[BEGIN]

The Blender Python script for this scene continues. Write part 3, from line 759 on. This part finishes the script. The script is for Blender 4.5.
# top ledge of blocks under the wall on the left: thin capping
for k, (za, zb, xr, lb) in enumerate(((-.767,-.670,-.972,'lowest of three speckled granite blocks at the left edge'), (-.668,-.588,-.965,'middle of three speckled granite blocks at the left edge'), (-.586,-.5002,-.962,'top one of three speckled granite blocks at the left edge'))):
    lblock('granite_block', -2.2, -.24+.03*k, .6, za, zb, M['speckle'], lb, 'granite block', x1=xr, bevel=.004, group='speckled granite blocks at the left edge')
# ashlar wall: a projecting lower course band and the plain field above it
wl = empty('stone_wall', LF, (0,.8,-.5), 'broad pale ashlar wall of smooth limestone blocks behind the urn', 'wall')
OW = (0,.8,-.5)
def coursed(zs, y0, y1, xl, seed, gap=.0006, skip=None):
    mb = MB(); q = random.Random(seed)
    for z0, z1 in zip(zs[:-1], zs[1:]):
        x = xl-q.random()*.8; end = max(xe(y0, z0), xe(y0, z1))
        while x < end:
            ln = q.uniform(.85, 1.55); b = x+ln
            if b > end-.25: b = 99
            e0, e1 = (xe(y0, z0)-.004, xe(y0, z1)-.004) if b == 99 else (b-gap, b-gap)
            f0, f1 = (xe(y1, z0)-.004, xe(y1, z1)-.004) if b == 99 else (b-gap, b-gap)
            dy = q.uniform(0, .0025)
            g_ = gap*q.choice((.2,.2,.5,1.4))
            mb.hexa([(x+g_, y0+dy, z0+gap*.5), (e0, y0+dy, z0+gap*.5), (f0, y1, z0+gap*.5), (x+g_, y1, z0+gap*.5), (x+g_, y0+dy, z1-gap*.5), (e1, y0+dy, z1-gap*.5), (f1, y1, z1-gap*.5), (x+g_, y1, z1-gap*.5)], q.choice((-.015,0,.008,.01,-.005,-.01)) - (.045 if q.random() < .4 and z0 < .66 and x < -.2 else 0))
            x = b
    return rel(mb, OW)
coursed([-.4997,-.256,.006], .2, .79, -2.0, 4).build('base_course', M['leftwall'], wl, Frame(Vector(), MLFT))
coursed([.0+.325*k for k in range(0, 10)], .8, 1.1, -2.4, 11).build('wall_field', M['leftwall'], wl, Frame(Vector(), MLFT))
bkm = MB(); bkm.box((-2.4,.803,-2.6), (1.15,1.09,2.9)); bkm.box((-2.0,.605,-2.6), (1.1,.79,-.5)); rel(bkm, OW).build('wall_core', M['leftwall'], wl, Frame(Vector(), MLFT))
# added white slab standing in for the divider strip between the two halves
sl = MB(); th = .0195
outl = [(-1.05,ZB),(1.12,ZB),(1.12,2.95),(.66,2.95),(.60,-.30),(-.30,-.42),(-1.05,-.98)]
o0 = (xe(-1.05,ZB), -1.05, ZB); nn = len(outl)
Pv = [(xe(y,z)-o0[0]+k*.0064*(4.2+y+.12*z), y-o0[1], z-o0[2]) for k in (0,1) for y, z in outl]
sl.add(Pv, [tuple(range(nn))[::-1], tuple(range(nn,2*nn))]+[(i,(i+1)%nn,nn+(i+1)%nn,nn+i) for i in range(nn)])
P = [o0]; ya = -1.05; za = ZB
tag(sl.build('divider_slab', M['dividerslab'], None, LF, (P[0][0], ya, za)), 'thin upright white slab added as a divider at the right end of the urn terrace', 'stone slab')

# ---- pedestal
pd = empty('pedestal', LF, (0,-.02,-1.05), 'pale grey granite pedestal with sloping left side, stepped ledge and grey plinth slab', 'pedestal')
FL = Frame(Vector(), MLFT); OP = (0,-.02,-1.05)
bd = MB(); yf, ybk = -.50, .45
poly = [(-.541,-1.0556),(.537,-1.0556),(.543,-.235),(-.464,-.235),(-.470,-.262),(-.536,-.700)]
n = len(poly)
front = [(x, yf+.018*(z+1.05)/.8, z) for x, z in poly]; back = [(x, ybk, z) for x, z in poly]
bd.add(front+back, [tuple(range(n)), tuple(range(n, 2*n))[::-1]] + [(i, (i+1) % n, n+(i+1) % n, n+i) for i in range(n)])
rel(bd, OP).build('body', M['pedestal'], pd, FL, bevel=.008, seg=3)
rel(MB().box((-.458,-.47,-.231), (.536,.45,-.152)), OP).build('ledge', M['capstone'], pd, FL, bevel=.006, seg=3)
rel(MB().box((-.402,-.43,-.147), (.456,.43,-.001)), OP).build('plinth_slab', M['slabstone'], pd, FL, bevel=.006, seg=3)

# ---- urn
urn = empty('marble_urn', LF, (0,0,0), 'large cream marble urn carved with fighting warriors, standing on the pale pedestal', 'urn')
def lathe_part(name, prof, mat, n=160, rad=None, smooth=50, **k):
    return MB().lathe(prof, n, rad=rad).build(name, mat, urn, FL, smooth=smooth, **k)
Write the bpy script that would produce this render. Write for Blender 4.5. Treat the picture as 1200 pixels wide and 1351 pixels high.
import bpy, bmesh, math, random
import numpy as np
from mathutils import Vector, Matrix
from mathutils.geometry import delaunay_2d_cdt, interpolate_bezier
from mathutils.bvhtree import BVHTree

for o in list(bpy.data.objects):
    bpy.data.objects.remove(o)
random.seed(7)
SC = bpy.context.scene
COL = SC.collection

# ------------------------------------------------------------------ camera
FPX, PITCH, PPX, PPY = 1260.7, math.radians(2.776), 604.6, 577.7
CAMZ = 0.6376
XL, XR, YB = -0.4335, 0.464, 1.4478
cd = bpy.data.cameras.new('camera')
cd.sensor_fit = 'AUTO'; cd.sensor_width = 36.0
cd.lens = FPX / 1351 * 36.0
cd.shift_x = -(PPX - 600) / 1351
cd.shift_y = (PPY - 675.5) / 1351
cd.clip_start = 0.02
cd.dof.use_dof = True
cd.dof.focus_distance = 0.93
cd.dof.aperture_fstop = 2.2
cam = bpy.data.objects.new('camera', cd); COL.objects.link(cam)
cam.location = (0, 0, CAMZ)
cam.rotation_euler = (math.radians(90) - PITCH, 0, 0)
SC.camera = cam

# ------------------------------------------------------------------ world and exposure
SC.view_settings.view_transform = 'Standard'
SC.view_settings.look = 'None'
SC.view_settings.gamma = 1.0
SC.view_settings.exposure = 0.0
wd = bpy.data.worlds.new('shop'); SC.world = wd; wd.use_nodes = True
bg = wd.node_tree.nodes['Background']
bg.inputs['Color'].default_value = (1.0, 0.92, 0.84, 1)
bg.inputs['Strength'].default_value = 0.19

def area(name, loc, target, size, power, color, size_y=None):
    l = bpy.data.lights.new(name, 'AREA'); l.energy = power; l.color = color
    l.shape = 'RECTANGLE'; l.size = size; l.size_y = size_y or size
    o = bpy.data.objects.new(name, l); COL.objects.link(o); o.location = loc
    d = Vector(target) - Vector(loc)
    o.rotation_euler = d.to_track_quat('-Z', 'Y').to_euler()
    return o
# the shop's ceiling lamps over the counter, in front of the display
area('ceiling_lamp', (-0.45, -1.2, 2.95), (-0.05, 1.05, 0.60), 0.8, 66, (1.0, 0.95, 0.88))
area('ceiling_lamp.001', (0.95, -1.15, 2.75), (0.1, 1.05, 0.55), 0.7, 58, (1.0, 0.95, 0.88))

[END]

• _WORK INSTRUCTIONS_
Repeat the data above, word for word.

• _COMPLETE ANSWER_
The Blender Python script for this scene continues. Write part 3, from line 759 on. This part finishes the script. The script is for Blender 4.5.
# top ledge of blocks under the wall on the left: thin capping
for k, (za, zb, xr, lb) in enumerate(((-.767,-.670,-.972,'lowest of three speckled granite blocks at the left edge'), (-.668,-.588,-.965,'middle of three speckled granite blocks at the left edge'), (-.586,-.5002,-.962,'top one of three speckled granite blocks at the left edge'))):
    lblock('granite_block', -2.2, -.24+.03*k, .6, za, zb, M['speckle'], lb, 'granite block', x1=xr, bevel=.004, group='speckled granite blocks at the left edge')
# ashlar wall: a projecting lower course band and the plain field above it
wl = empty('stone_wall', LF, (0,.8,-.5), 'broad pale ashlar wall of smooth limestone blocks behind the urn', 'wall')
OW = (0,.8,-.5)
def coursed(zs, y0, y1, xl, seed, gap=.0006, skip=None):
    mb = MB(); q = random.Random(seed)
    for z0, z1 in zip(zs[:-1], zs[1:]):
        x = xl-q.random()*.8; end = max(xe(y0, z0), xe(y0, z1))
        while x < end:
            ln = q.uniform(.85, 1.55); b = x+ln
            if b > end-.25: b = 99
            e0, e1 = (xe(y0, z0)-.004, xe(y0, z1)-.004) if b == 99 else (b-gap, b-gap)
            f0, f1 = (xe(y1, z0)-.004, xe(y1, z1)-.004) if b == 99 else (b-gap, b-gap)
            dy = q.uniform(0, .0025)
            g_ = gap*q.choice((.2,.2,.5,1.4))
            mb.hexa([(x+g_, y0+dy, z0+gap*.5), (e0, y0+dy, z0+gap*.5), (f0, y1, z0+gap*.5), (x+g_, y1, z0+gap*.5), (x+g_, y0+dy, z1-gap*.5), (e1, y0+dy, z1-gap*.5), (f1, y1, z1-gap*.5), (x+g_, y1, z1-gap*.5)], q.choice((-.015,0,.008,.01,-.005,-.01)) - (.045 if q.random() < .4 and z0 < .66 and x < -.2 else 0))
            x = b
    return rel(mb, OW)
coursed([-.4997,-.256,.006], .2, .79, -2.0, 4).build('base_course', M['leftwall'], wl, Frame(Vector(), MLFT))
coursed([.0+.325*k for k in range(0, 10)], .8, 1.1, -2.4, 11).build('wall_field', M['leftwall'], wl, Frame(Vector(), MLFT))
bkm = MB(); bkm.box((-2.4,.803,-2.6), (1.15,1.09,2.9)); bkm.box((-2.0,.605,-2.6), (1.1,.79,-.5)); rel(bkm, OW).build('wall_core', M['leftwall'], wl, Frame(Vector(), MLFT))
# added white slab standing in for the divider strip between the two halves
sl = MB(); th = .0195
outl = [(-1.05,ZB),(1.12,ZB),(1.12,2.95),(.66,2.95),(.60,-.30),(-.30,-.42),(-1.05,-.98)]
o0 = (xe(-1.05,ZB), -1.05, ZB); nn = len(outl)
Pv = [(xe(y,z)-o0[0]+k*.0064*(4.2+y+.12*z), y-o0[1], z-o0[2]) for k in (0,1) for y, z in outl]
sl.add(Pv, [tuple(range(nn))[::-1], tuple(range(nn,2*nn))]+[(i,(i+1)%nn,nn+(i+1)%nn,nn+i) for i in range(nn)])
P = [o0]; ya = -1.05; za = ZB
tag(sl.build('divider_slab', M['dividerslab'], None, LF, (P[0][0], ya, za)), 'thin upright white slab added as a divider at the right end of the urn terrace', 'stone slab')

# ---- pedestal
pd = empty('pedestal', LF, (0,-.02,-1.05), 'pale grey granite pedestal with sloping left side, stepped ledge and grey plinth slab', 'pedestal')
FL = Frame(Vector(), MLFT); OP = (0,-.02,-1.05)
bd = MB(); yf, ybk = -.50, .45
poly = [(-.541,-1.0556),(.537,-1.0556),(.543,-.235),(-.464,-.235),(-.470,-.262),(-.536,-.700)]
n = len(poly)
front = [(x, yf+.018*(z+1.05)/.8, z) for x, z in poly]; back = [(x, ybk, z) for x, z in poly]
bd.add(front+back, [tuple(range(n)), tuple(range(n, 2*n))[::-1]] + [(i, (i+1) % n, n+(i+1) % n, n+i) for i in range(n)])
rel(bd, OP).build('body', M['pedestal'], pd, FL, bevel=.008, seg=3)
rel(MB().box((-.458,-.47,-.231), (.536,.45,-.152)), OP).build('ledge', M['capstone'], pd, FL, bevel=.006, seg=3)
rel(MB().box((-.402,-.43,-.147), (.456,.43,-.001)), OP).build('plinth_slab', M['slabstone'], pd, FL, bevel=.006, seg=3)

# ---- urn
urn = empty('marble_urn', LF, (0,0,0), 'large cream marble urn carved with fighting warriors, standing on the pale pedestal', 'urn')
def lathe_part(name, prof, mat, n=160, rad=None, smooth=50, **k):
    return MB().lathe(prof, n, rad=rad).build(name, mat, urn, FL, smooth=smooth, **k)
Write the bpy script that would produce this render. Write for Blender 4.5. Treat the picture as 1200 pixels wide and 1351 pixels high.
import bpy, bmesh, math, random
import numpy as np
from mathutils import Vector, Matrix
from mathutils.geometry import delaunay_2d_cdt, interpolate_bezier
from mathutils.bvhtree import BVHTree

for o in list(bpy.data.objects):
    bpy.data.objects.remove(o)
random.seed(7)
SC = bpy.context.scene
COL = SC.collection

# ------------------------------------------------------------------ camera
FPX, PITCH, PPX, PPY = 1260.7, math.radians(2.776), 604.6, 577.7
CAMZ = 0.6376
XL, XR, YB = -0.4335, 0.464, 1.4478
cd = bpy.data.cameras.new('camera')
cd.sensor_fit = 'AUTO'; cd.sensor_width = 36.0
cd.lens = FPX / 1351 * 36.0
cd.shift_x = -(PPX - 600) / 1351
cd.shift_y = (PPY - 675.5) / 1351
cd.clip_start = 0.02
cd.dof.use_dof = True
cd.dof.focus_distance = 0.93
cd.dof.aperture_fstop = 2.2
cam = bpy.data.objects.new('camera', cd); COL.objects.link(cam)
cam.location = (0, 0, CAMZ)
cam.rotation_euler = (math.radians(90) - PITCH, 0, 0)
SC.camera = cam

# ------------------------------------------------------------------ world and exposure
SC.view_settings.view_transform = 'Standard'
SC.view_settings.look = 'None'
SC.view_settings.gamma = 1.0
SC.view_settings.exposure = 0.0
wd = bpy.data.worlds.new('shop'); SC.world = wd; wd.use_nodes = True
bg = wd.node_tree.nodes['Background']
bg.inputs['Color'].default_value = (1.0, 0.92, 0.84, 1)
bg.inputs['Strength'].default_value = 0.19

def area(name, loc, target, size, power, color, size_y=None):
    l = bpy.data.lights.new(name, 'AREA'); l.energy = power; l.color = color
    l.shape = 'RECTANGLE'; l.size = size; l.size_y = size_y or size
    o = bpy.data.objects.new(name, l); COL.objects.link(o); o.location = loc
    d = Vector(target) - Vector(loc)
    o.rotation_euler = d.to_track_quat('-Z', 'Y').to_euler()
    return o
# the shop's ceiling lamps over the counter, in front of the display
area('ceiling_lamp', (-0.45, -1.2, 2.95), (-0.05, 1.05, 0.60), 0.8, 66, (1.0, 0.95, 0.88))
area('ceiling_lamp.001', (0.95, -1.15, 2.75), (0.1, 1.05, 0.55), 0.7, 58, (1.0, 0.95, 0.88))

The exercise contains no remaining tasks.